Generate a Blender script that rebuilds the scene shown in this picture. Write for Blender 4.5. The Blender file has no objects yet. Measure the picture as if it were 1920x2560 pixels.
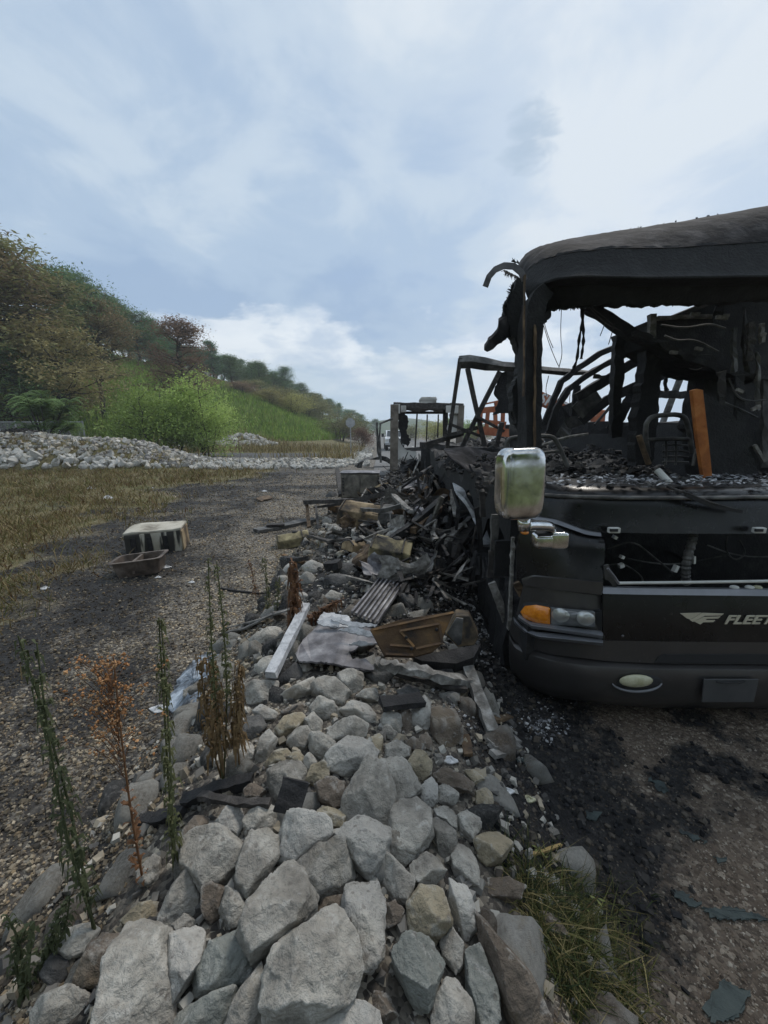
import bpy, bmesh, math, random
import numpy as np
from mathutils import Vector, Matrix
random.seed(7); RNG = np.random.default_rng(11)
S = bpy.context.scene
COL = S.collection
# ------------------------------------------------------------------ camera
H_CAM = 1.85; FPX = 961.0; PITCH = math.atan(200 / FPX)
cam = bpy.data.cameras.new('camera'); camo = bpy.data.objects.new('camera', cam); COL.objects.link(camo)
cam.sensor_fit = 'VERTICAL'; cam.sensor_height = 36.0; cam.lens = FPX / 2560 * 36.0
cam.clip_start = 0.05; cam.clip_end = 5000
camo.location = (0, 0, H_CAM); camo.rotation_euler = (math.pi / 2 - PITCH, 0, 0)
S.camera = camo
# ------------------------------------------------------------------ view
vs = S.view_settings; vs.view_transform = 'Standard'; vs.look = 'None'; vs.gamma = 1.0; vs.exposure = 0.40
vs.use_curve_mapping = False
S.cycles.use_denoising = True
S.cycles.max_bounces = 6; S.cycles.volume_bounces = 1; S.cycles.transparent_max_bounces = 8
# ------------------------------------------------------------------ world: nishita seen through a broken cloud deck
SUN_EL, SUN_AZ = math.radians(52), math.radians(35)      # azimuth from +Y towards +X
W = bpy.data.worlds.new('World'); S.world = W; W.use_nodes = True
nt = W.node_tree; nt.nodes.clear()
def N(tree, typ, **kw):
    n = tree.nodes.new(typ)
    for k, v in kw.items():
        if k.startswith('i_'):
            n.inputs[k[2:].replace('_', ' ')].default_value = v
        else: setattr(n, k, v)
    return n
def math_n(tree, op, a, b=None, clamp=False):
    n = tree.nodes.new('ShaderNodeMath'); n.operation = op; n.use_clamp = clamp
    for i, s in enumerate((a, b)):
        if s is None: continue
        if isinstance(s, (int, float)): n.inputs[i].default_value = s
        else: tree.links.new(s, n.inputs[i])
    return n.outputs[0]
def ramp_n(tree, fac, stops, interp='LINEAR'):
    r = tree.nodes.new('ShaderNodeValToRGB'); r.color_ramp.interpolation = interp
    el = r.color_ramp.elements
    while len(el) < len(stops): el.new(0.5)
    for e, (p, c) in zip(el, stops):
        e.position = p; e.color = (c, c, c, 1) if isinstance(c, (int, float)) else (*c, 1)
    if fac is not None: tree.links.new(fac, r.inputs[0])
    return r.outputs[0]
def mix_n(tree, fac, a, b, mode='MIX'):
    m = tree.nodes.new('ShaderNodeMix'); m.data_type = 'RGBA'; m.blend_type = mode
    for sock, s in ((m.inputs[0], fac), (m.inputs[6], a), (m.inputs[7], b)):
        if isinstance(s, (int, float)): sock.default_value = s
        elif isinstance(s, tuple): sock.default_value = (*s, 1)
        else: tree.links.new(s, sock)
    return m.outputs[2]
def sky_world():
    sky = N(nt, 'ShaderNodeTexSky', sky_type='NISHITA', sun_disc=False, sun_elevation=SUN_EL, sun_rotation=SUN_AZ)
    tc = N(nt, 'ShaderNodeTexCoord'); sp = N(nt, 'ShaderNodeSeparateXYZ'); nt.links.new(tc.outputs['Generated'], sp.inputs[0])
    z = math_n(nt, 'ADD', math_n(nt, 'MAXIMUM', sp.outputs[2], 0.0), 0.16)
    cb = N(nt, 'ShaderNodeCombineXYZ')
    nt.links.new(math_n(nt, 'DIVIDE', sp.outputs[0], z), cb.inputs[0]); nt.links.new(math_n(nt, 'DIVIDE', sp.outputs[1], z), cb.inputs[1])
    def noise(vec, scale, detail=7, rough=0.5, dist=0.0, w=0.0):
        n = N(nt, 'ShaderNodeTexNoise', noise_dimensions='4D'); n.inputs['Scale'].default_value = scale; n.inputs['Detail'].default_value = detail
        n.inputs['Roughness'].default_value = rough; n.inputs['Distortion'].default_value = dist; n.inputs['W'].default_value = w
        nt.links.new(vec, n.inputs['Vector']); return n.outputs[0]
    n1 = noise(cb.outputs[0], 0.62, 6, 0.42, 0.35, 3.4)
    n2 = noise(cb.outputs[0], 2.3, 9, 0.58, 0.45, 1.2)
    f = math_n(nt, 'ADD', math_n(nt, 'MULTIPLY', n1, 0.62), math_n(nt, 'MULTIPLY', n2, 0.38))
    deck = ramp_n(nt, f, [(0.37, (2.7, 3.7, 5.2)), (0.45, (3.4, 4.4, 5.7)), (0.515, (4.4, 5.25, 6.2)), (0.59, (5.7, 6.25, 6.8))], 'EASE')
    thin = ramp_n(nt, n2, [(0.30, 0.82), (0.55, 0.98)])
    col = mix_n(nt, thin, sky.outputs[0], deck)
    # low cumulus bank
    elev = sp.outputs[2]
    c2 = N(nt, 'ShaderNodeMapping'); nt.links.new(tc.outputs['Generated'], c2.inputs[0]); c2.inputs['Scale'].default_value = (1, 1, 2.6)
    n3 = noise(c2.outputs[0], 3.6, 8, 0.56, 0.25, 7.7)
    band = math_n(nt, 'SUBTRACT', 0.225, math_n(nt, 'MULTIPLY', math_n(nt, 'ABSOLUTE', math_n(nt, 'SUBTRACT', elev, 0.20)), 1.9))
    cum = ramp_n(nt, math_n(nt, 'ADD', n3, band), [(0.66, 0.0), (0.72, 0.8), (0.80, 1.0)])
    shade = ramp_n(nt, noise(c2.outputs[0], 8.0, 6, 0.55, 0.2, 2.2), [(0.40, (4.5, 5.3, 6.4)), (0.56, (7.0, 7.4, 7.8))])
    col = mix_n(nt, math_n(nt, 'MULTIPLY', cum, 0.85), col, shade)
    # one small dark scud cloud
    a_, b_ = (1322 - 960) / FPX, -(358 - 1280) / FPX; dv = Vector((a_, math.cos(PITCH) + b_ * math.sin(PITCH), -math.sin(PITCH) + b_ * math.cos(PITCH))).normalized()
    dp = N(nt, 'ShaderNodeVectorMath', operation='DOT_PRODUCT'); nt.links.new(tc.outputs['Generated'], dp.inputs[0]); dp.inputs[1].default_value = dv
    bl = ramp_n(nt, math_n(nt, 'ADD', math_n(nt, 'MULTIPLY', math_n(nt, 'SUBTRACT', dp.outputs['Value'], 0.9985), 300.0), math_n(nt, 'MULTIPLY', math_n(nt, 'SUBTRACT', noise(c2.outputs[0], 16, 6, 0.6, 0.6, 4.1), 0.5), 1.6)), [(0.0, 0.0), (0.5, 0.85)])
    col = mix_n(nt, bl, col, (3.4, 4.3, 5.4))
    # hazier towards the horizon
    hz = ramp_n(nt, elev, [(0.0, 0.7), (0.16, 0.0)])
    col = mix_n(nt, hz, col, (4.6, 5.6, 6.7))
    gr = ramp_n(nt, math_n(nt, 'ADD', math_n(nt, 'MULTIPLY', elev, 0.5), 0.5), [(0.47, (1.2, 1.2, 1.1)), (0.5, (1, 1, 1))])
    bg = N(nt, 'ShaderNodeBackground'); nt.links.new(col, bg.inputs[0]); bg.inputs[1].default_value = 0.1
    out = N(nt, 'ShaderNodeOutputWorld'); nt.links.new(bg.outputs[0], out.inputs[0])
sky_world()
sun = bpy.data.lights.new('sun', 'SUN'); sun.energy = 1.5; sun.angle = math.radians(14); sun.color = (1, 0.94, 0.86)
suno = bpy.data.objects.new('sun', sun); COL.objects.link(suno)
suno.rotation_euler = Vector((math.sin(SUN_AZ) * math.cos(SUN_EL), math.cos(SUN_AZ) * math.cos(SUN_EL), math.sin(SUN_EL))).to_track_quat('Z', 'Y').to_euler()

# ------------------------------------------------------------------ pixel -> place helpers (photo pixels 1920x2560)
CP, SP = math.cos(PITCH), math.sin(PITCH)
CAM = np.array([0, 0, H_CAM])
def ray(u, v):
    a = (u - 960) / FPX; b = -(v - 1280) / FPX
    return np.array([a, CP + b * SP, -SP + b * CP])
def at_y(u, v, y): r = ray(u, v); return CAM + r * (y / r[1])
def at_z(u, v, z): r = ray(u, v); return CAM + r * ((z - H_CAM) / r[2])
def smooth(a, b, x): t = np.clip((x - a) / (b - a), 0, 1); return t * t * (3 - 2 * t)
K = 740 / 1659
def A(x, y): return (640 + x * K, 880 + y * K)
def Z1(x, y): return (1180 + x * K, 500 + y * K)
def Z2(x, y): return (1180 + x * K, 1100 + y * K)
def B(x, y): return (560 + x * K, 1400 + y * K)
def D(x, y): return (700 + x * K, 1820 + y * K)
def Cc(x, y): return (x * 840 / 1659, 1720 + y * 840 / 1659)
def G(x, y): return (x * K, 1100 + y * K)
# ------------------------------------------------------------------ numpy noise
def _h(ix, iy, iz, seed):
    n = (ix.astype(np.int64) * 374761393 + iy.astype(np.int64) * 668265263 + iz.astype(np.int64) * 1274126177 + seed * 97531) & 0xffffffff
    n = ((n ^ (n >> 13)) * 1274126177) & 0xffffffff
    n = ((n ^ (n >> 16)) * 2246822519) & 0xffffffff
    return ((n ^ (n >> 15)) & 0xffffff) / float(0xffffff)
def vnoise(P, seed=0):
    P = np.asarray(P, float); i = np.floor(P); f = P - i; f = f * f * (3 - 2 * f); i = i.astype(np.int64)
    r = 0
    for dx in (0, 1):
        for dy in (0, 1):
            for dz in (0, 1):
                w = (f[:, 0] if dx else 1 - f[:, 0]) * (f[:, 1] if dy else 1 - f[:, 1]) * (f[:, 2] if dz else 1 - f[:, 2])
                r = r + w * _h(i[:, 0] + dx, i[:, 1] + dy, i[:, 2] + dz, seed)
    return r * 2 - 1
def fbm(P, seed=0, oct=4, rough=0.5):
    P = np.asarray(P, float); a = 1; s = 0; t = 0
    for o in range(oct): s = s + a * vnoise(P * 2 ** o + o * 17.3, seed + o); t += a; a *= rough
    return s / t
def fbm2(x, y, sc, seed=0, oct=4):
    x = np.asarray(x, float); sh = x.shape
    return fbm(np.stack([x.ravel() * sc, np.asarray(y, float).ravel() * sc, np.zeros(x.size) + 0.5], 1), seed, oct).reshape(sh)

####

* The task: Each line with the string "objects" in it needs to be found and copied.

* Result for this task:
Generate a Blender script that rebuilds the scene shown in this picture. Write for Blender 4.5. The Blender file has no objects yet. Measure the picture as if it were 1920x2560 pixels.
cam = bpy.data.cameras.new('camera'); camo = bpy.data.objects.new('camera', cam); COL.objects.link(camo)
suno = bpy.data.objects.new('sun', sun); COL.objects.link(suno)